Muzaffarnagar: BJP president Amit Shah has been accused of delivering a hate speech in the run up to the national elections by the police in Muzaffarnagar, which was devastated by communal violence last year.
The local police in this part of Western Uttar Pradesh, a four-hour drive from Delhi, has charge-sheeted Shah based on a video clip of a speech he delivered in April. A local court will now review the charge-sheet, which outlines the police’s alleged evidence against the politician.
Shah was named president of the BJP in July; earlier this year, he masterminded the party’s strongest showing in Uttar Pradesh, helping to propel the party to an absolute majority of its own in the parliamentary election.
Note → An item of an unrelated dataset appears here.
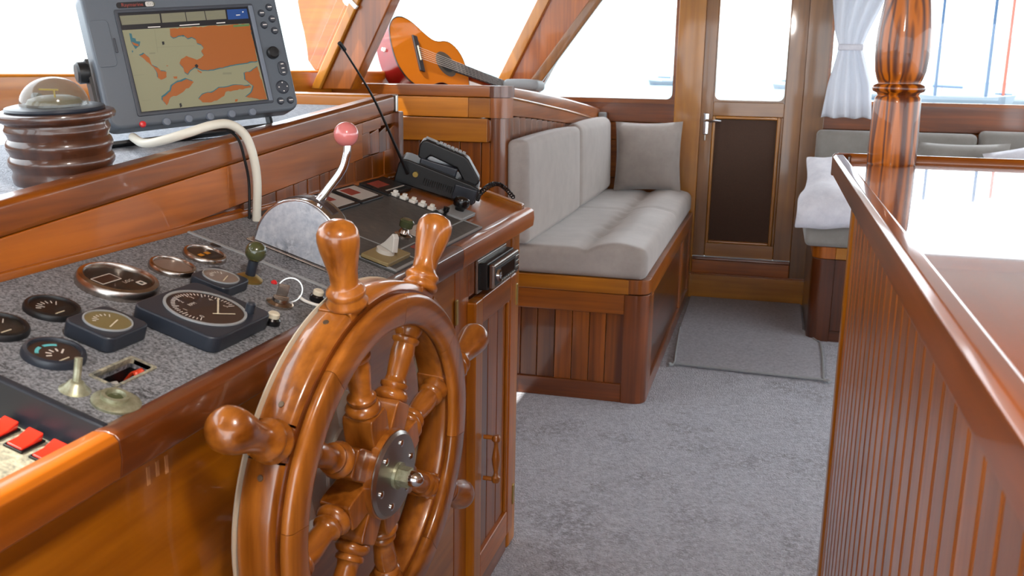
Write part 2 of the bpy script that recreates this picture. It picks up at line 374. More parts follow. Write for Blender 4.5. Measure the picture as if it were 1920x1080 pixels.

Shah’s political rivals accuse him of using communal tension to electoral advantage in Uttar Pradesh, a charge he has denied. But during the national election campaign, the 53-year-old was banned by the Election Commission from holding rallies and delivering speeches after it found him guilty of delivering “hate speeches” designed to promote “hatred and ill will” between religions. The ban was lifted after Shah vowed in writing not to use abusive or derogatory language.
Shah also faces murder charges in Gujarat, where he was Home Minister for seven years when Modi was chief minister. He resigned from the cabinet after his 2010 arrest; he was released on bail. He has denied that he ordered the state police to kill a petty criminal, Sohrabuddin Sheikh, his wife and a witness – top cops had described the group as terrorists on a mission to assassinate Modi.